G. is niet de enige omgekochte douanier, zo bevestigde hij tegenover de politie: “Door de mensen waarmee ik ben omgegaan, is bevestigd dat er meer ‘zebra’s’ waren. Die deden hetzelfde als ik en er was er een die nog veel meer kon.” Met zebra’s verwijst hij naar de strepen op de jassen van de douaniers. Onder de omgekochte douaniers die G. heeft genoemd zou een naaste collega zijn. Anderen werkten hogerop of op andere afdelingen en konden controleren of G. zich aan zijn afspraken hield. Ook G.’s vrouw en een andere douanier zijn aangehouden voor betrokkenheid bij de zaak.
Een speld in een hooiberg
De smokkel van drugs via de haven van Rotterdam gaat gepaard met veel criminaliteit. Jaarlijks vinden er meerdere liquidaties plaats die gelinkt worden aan de smokkel van drugs. Verder doen criminelen veel moeite om hun drugs terug te krijgen. Eind vorig jaar werd een truckchauffeur ontvoerd door drugssmokkelaars omdat zijn lading cocaïne zou bevatten. De politie had de 180 kilo cocaïne echter al onderschept, maar de criminelen geloofden dit niet en bedreigden de man en zijn familie. Ook havenpersoneel en handelaren worden regelmatig bedreigd. Daarom hebben politie en justitie in samenwerking met het bedrijfsleven vorig jaar een meldpunt gecreëerd waar medewerkers van de haven, douanepersoneel en (fruit)handelaren, criminele activiteiten en vermoedens kunnen melden.
Het Openbaar Ministerie erkent onvoldoende grip te hebben op de handel via de Rotterdamse haven: “We pakken veel drugs, maar er komt nog steeds heel veel binnen,” aldus een woordvoerster. Bronnen van de NOS uit het criminele milieu bevestigen dit beeld: “Tegenover elk drugstransport dat onderschept wordt, staan er een paar die wel lukken. Soms tippen criminelen zelf een klein transport of een partij van de concurrent weg. Als de opsporingsdiensten daar dan druk mee bezig zijn, wordt een andere partij binnengehaald.” Volgens de douane in Rotterdam is het “zoeken naar een speld in een hooiberg”.

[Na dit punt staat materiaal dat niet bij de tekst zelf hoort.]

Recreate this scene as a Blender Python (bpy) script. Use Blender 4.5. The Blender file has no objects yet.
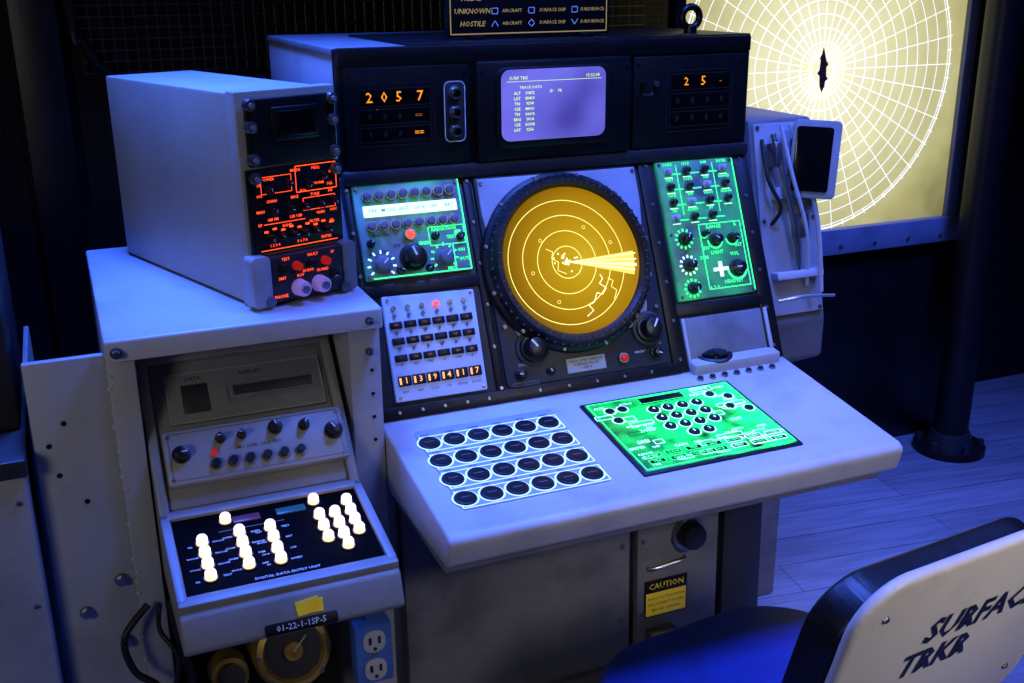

Dat is zeker het geval wanneer criminelen ook mensen binnen de douane zelf hebben omgekocht. In plaats van de focus op geavanceerde beveiligings- en opsporingstechnieken lijkt het een goed idee om te werken aan het verbeteren van de integriteit van havenmedewerkers en douanepersoneel. Uit de zaak van Gerrit G. en de Hozen-zaak blijkt wel dat mensen zelf de zwakke schakel zijn geworden, iets waar criminelen dankbaar gebruik van maken. Al is de beveiliging en opsporing nog zo gedegen, omkoping en corruptie geven criminelen een toegang en een uitgang op het haventerrein.